Money 101 (#17): Opportunity Cost

DISCLAIMER: I am not a financial advisor and this should not be taken to be financial advice. You should consult a financial professional for advice. I am a financial amateur. These are my thoughts and opinions on money that I have recorded here for my children, with the hope that my thoughts might help them. They are responsible for the results of the advice they choose to follow. Always worth keeping in mind: Past performance is no guarantee of future results. Your mileage may vary. The map is not the territory. Keep your eyes open. Smell it before you take a bite. 

To my children: 

Nothing is free. Things cost money or time or opportunities. Opportunity cost is the idea that each thing you do, with your money or your time or any other resource, has a cost. The cost of choosing what you choose is missing out on whatever you chose to miss out on. Pretend you’re in a maze where one path goes left and one path goes right. If you choose one, you can’t go on the other. The cost of what you choose is what you don’t choose. When you choose the best option, you miss out on the next best option. That’s fine, as long as you’re right. But to make sure that you’re right, or at least very comfortable with your decision, you owe it to yourself to look at the other options to see if one of them might in fact be better than the one that you’re choosing. 

In terms of money, it’s usually pretty straightforward because you just pick the option that makes you more money. If you are offered a job packing boxes that pays $10/hour and another job packing boxes that pays $15/hour, and all else is equal, then the choice is clear—you should take the job that pays $15/hour. But of course there are other things besides money that affect decisions that involve money. If the other parts of the situation aren’t equal, and the $15/hour job is farther away from your house and the boss seems worse, then maybe you’ll choose the $10/hour job instead. That’s perfectly fine.   

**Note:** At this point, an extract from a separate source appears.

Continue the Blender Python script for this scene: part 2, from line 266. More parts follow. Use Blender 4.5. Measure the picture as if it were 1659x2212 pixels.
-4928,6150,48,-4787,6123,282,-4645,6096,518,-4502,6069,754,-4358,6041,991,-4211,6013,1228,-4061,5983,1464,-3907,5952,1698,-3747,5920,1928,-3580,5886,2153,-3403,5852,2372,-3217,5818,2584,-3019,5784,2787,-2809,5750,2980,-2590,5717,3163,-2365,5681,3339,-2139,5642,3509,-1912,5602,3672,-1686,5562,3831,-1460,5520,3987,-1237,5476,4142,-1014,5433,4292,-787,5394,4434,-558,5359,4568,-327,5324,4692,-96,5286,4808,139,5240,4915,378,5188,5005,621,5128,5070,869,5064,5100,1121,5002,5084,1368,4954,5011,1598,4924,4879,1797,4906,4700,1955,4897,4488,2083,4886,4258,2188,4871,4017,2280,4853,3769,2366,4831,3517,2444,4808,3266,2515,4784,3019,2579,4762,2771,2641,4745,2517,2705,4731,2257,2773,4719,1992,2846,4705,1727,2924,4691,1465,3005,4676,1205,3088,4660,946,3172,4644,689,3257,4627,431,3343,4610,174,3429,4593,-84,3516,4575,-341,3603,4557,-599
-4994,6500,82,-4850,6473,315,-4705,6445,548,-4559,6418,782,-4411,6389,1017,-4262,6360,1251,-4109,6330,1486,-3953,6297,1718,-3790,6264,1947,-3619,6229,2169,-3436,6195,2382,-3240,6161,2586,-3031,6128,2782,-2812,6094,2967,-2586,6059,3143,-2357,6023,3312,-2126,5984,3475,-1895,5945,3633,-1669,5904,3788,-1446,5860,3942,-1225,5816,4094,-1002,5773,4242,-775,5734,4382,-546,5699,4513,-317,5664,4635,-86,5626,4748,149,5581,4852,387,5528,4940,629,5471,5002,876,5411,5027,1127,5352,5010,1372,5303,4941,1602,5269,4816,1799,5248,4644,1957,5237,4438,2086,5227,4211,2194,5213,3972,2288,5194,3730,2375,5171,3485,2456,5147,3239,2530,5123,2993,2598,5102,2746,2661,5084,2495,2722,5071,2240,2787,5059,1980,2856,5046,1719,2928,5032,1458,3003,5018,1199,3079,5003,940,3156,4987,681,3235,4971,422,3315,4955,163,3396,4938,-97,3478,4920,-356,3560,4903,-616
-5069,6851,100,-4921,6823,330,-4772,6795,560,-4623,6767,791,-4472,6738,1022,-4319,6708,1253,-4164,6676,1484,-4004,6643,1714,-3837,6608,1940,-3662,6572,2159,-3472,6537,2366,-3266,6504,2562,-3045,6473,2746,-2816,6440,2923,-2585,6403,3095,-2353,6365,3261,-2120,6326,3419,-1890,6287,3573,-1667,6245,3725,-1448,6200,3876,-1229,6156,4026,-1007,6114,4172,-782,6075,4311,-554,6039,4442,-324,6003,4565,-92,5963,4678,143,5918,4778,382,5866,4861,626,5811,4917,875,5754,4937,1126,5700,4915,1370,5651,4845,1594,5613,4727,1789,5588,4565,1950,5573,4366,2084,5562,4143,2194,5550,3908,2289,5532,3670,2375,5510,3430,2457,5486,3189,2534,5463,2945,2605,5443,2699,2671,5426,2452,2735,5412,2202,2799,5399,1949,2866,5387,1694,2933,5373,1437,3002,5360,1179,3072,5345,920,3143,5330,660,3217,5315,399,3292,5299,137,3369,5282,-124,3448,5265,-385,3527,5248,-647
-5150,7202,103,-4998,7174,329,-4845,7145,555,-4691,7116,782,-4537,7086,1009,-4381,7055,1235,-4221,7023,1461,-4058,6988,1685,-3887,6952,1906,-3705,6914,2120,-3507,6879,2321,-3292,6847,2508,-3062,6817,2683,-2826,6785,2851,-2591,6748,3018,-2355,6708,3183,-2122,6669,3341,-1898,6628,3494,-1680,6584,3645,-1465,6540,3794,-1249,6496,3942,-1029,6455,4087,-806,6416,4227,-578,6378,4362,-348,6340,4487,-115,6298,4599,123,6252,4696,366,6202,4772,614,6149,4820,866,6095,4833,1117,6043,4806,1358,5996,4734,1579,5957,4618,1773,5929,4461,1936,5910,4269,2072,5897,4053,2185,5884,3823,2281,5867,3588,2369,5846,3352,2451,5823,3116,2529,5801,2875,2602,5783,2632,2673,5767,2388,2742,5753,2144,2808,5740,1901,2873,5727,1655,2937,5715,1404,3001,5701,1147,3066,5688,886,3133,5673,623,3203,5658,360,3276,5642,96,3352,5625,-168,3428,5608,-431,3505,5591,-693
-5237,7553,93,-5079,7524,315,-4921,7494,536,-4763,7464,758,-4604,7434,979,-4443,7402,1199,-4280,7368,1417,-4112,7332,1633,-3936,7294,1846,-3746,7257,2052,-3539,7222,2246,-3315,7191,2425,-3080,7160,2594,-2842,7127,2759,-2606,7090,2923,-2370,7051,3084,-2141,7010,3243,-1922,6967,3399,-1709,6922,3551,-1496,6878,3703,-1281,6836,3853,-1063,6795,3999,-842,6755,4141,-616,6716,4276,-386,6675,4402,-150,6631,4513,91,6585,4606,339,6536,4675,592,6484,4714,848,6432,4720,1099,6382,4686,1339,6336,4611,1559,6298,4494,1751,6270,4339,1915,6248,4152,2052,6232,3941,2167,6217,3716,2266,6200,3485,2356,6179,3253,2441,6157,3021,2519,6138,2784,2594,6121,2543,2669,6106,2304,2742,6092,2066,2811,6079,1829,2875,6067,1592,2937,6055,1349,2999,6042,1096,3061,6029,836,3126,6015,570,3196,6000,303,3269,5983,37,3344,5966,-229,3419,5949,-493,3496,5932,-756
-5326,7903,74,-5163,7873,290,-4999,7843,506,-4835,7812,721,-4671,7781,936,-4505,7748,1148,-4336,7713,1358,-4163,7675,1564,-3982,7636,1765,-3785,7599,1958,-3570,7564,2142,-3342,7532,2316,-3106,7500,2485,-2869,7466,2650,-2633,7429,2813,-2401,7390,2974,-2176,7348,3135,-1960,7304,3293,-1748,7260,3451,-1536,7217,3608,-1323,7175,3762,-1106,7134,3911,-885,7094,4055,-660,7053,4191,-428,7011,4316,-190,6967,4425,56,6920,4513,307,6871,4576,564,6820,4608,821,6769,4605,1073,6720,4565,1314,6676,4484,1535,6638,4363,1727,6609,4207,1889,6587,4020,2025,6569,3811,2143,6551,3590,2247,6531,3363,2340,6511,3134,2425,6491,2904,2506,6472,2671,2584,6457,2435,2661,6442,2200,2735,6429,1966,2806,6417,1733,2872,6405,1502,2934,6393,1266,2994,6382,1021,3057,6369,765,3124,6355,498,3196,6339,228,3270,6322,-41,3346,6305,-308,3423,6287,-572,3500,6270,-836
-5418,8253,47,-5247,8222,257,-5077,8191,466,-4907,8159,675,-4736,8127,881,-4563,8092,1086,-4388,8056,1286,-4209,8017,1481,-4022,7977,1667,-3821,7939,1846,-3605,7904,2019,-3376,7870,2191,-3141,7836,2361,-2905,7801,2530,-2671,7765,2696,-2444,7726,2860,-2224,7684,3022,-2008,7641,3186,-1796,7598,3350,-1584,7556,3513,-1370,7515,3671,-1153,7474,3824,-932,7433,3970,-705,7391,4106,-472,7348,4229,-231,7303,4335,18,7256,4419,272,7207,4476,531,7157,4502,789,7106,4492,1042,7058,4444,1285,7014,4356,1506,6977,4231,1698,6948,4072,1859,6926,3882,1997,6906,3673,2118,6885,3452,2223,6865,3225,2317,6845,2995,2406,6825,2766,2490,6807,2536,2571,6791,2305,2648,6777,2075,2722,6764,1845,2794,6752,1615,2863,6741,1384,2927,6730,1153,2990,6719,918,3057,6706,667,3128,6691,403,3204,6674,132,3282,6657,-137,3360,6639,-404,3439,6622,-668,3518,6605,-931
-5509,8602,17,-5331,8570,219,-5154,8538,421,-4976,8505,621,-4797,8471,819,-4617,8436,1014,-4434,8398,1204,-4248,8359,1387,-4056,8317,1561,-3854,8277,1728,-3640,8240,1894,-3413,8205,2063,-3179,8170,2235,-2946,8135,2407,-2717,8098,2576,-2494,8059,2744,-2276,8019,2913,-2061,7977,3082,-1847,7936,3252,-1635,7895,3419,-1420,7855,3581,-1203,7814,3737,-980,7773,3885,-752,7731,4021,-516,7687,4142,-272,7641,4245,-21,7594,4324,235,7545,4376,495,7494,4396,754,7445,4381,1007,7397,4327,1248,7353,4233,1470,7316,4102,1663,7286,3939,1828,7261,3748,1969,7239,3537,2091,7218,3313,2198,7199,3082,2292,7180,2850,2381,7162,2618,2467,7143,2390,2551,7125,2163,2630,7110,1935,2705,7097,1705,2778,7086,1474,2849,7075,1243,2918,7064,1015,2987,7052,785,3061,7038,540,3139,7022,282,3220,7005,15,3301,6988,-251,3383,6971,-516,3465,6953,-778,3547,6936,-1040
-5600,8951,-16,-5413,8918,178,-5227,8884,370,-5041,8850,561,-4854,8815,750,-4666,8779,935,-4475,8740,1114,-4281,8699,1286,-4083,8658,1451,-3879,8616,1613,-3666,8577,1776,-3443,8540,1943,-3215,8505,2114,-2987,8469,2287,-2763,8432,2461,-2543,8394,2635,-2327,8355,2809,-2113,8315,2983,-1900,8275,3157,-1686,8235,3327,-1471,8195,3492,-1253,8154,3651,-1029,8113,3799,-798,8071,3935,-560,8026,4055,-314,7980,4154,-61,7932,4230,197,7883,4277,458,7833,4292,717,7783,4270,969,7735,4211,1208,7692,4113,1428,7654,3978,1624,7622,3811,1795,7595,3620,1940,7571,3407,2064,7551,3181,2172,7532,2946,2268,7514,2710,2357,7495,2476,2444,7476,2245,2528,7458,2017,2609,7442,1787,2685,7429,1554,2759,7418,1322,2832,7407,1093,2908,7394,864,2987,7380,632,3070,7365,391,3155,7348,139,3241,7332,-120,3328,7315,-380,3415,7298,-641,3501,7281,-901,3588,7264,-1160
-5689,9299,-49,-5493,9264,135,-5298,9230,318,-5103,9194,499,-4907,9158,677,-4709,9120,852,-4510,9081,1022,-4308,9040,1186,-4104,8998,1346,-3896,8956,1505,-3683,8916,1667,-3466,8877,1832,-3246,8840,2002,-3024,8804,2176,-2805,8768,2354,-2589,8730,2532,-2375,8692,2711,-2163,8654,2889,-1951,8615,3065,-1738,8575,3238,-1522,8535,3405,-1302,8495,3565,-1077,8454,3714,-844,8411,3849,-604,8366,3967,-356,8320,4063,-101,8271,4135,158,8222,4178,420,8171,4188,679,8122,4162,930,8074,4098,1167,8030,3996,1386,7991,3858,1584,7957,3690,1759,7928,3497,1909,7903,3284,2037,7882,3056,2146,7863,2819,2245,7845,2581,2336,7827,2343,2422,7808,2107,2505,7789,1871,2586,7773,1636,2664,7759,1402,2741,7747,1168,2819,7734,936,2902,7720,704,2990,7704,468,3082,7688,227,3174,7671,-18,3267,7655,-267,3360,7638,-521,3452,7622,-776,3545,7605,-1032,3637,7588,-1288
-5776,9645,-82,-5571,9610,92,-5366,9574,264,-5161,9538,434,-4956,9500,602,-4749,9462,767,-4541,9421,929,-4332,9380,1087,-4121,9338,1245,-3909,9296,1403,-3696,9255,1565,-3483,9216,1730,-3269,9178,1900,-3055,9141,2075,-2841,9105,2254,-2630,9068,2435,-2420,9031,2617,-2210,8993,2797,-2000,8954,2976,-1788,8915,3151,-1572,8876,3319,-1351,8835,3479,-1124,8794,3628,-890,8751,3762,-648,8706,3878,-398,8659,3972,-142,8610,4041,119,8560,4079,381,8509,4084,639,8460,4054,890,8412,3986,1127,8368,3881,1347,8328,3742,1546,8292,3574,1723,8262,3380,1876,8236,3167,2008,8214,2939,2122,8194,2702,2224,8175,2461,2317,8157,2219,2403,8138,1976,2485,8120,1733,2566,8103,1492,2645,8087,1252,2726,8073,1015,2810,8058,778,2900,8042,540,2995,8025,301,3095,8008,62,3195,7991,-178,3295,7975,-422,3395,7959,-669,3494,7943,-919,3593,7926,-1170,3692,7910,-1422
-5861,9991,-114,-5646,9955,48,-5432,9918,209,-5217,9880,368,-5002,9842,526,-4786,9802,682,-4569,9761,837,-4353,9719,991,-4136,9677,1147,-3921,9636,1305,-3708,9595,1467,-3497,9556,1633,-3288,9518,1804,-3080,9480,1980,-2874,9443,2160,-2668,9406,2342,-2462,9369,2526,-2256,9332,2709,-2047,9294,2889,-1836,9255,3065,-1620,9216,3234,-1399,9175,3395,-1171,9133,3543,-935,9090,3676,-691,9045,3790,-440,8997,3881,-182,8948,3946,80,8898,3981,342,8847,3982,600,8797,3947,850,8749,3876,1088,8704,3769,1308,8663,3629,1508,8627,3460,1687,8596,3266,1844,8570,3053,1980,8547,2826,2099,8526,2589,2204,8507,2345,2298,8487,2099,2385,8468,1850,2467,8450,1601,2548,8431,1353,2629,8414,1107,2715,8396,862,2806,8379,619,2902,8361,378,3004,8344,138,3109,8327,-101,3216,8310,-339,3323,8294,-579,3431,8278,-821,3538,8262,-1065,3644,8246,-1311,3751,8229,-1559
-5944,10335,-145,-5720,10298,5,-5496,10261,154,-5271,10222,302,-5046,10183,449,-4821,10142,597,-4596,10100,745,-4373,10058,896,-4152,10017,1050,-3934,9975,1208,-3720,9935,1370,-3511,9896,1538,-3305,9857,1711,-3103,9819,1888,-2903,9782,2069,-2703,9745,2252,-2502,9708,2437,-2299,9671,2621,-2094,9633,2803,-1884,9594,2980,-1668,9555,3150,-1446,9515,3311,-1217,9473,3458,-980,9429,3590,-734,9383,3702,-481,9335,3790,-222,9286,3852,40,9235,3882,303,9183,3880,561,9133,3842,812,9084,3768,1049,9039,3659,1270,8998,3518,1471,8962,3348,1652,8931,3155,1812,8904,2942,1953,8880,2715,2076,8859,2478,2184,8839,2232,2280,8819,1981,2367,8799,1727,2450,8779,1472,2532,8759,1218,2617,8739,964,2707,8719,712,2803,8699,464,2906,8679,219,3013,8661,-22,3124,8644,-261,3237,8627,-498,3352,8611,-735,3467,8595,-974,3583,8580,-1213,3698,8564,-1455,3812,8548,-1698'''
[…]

To reuse a previous example, paying for a car in cash might sound like a good idea compared to taking out a loan to buy the car because you’ll have to pay interest on the loan and that will add up to more than the price for paying in cash BUT when you take out a loan to pay for the car, you get to hold onto your cash and you could invest in a relatively conservative way in a stock market index fund that would cover the interest you’re paying on the loan, with some profit left over for you to keep. So the cost of paying in cash is missing out the investment gains you could have made if you held onto your cash and invested it and paid for your car with a loan. And you can look at it the other way too, because there is always a cost to your choice. The cost of taking out a loan to pay for your car is the interest you have to pay on the loan and the risk that your stock market investment return rate will not be above the interest rate of the loan and the loan will end up costing you more overall than if you had paid in cash. 

With money matters, it’s helpful to ask yourself, “What else could I be doing with my money?”

Bottom Line: There is a cost to everything, to every choice, called opportunity cost. The cost of your choice is missing out on what you don’t choose. Explore the options thoroughly to be comfortable with the choices you make.